4) night 1: All but the shortest leave since they see the red dot on the shortest
night 2: The shortest person knows that everyone taller than him saw a red dot so it must be his since he is the shortest. So he leaves.
Now we remember that they know all of them must be able to leave the island thus they know that case 1 and case 2 are impossible since not everyone can leave the island in that case. Using this knowledge they all deduce that the tallest and second tallest must have blue dots since case 3 and case 4 are the only valid options. Let us explore what happens in these two cases once the logicians factor this in
3) night 1: The tallest and second tallest still both leave due to the explanation given for case 3 above. The third tallest also leaves because he knows the two tallest have blue dots and he sees a blue dot therefore he knows he must have a red dot.

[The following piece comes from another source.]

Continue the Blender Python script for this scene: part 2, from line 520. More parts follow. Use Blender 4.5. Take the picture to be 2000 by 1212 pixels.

night 2-forever: The shortest person does not know what color dot he has since (as we will see in case 4) the third tallest would have left even if the shortest had the red dot
4) night 1: The same as the above explanation for case 4 (the three tallest logicians leave)
night 2-forever: the shortest person can not distinguish between case 3 and case 4 so he can not leave
Thus not everyone can leave in case 3 or 4 either which eliminates all our cases.
If you work it out like this for the five cases for n=5
1)RBBBB
2)BRBBB
3)BBRBB
4)BBBRB
5)BBBBR
You will get that the only case where everyone will be able to leave is case 5. Since everyone will know that from day one everyone will guess that the first night and leave then.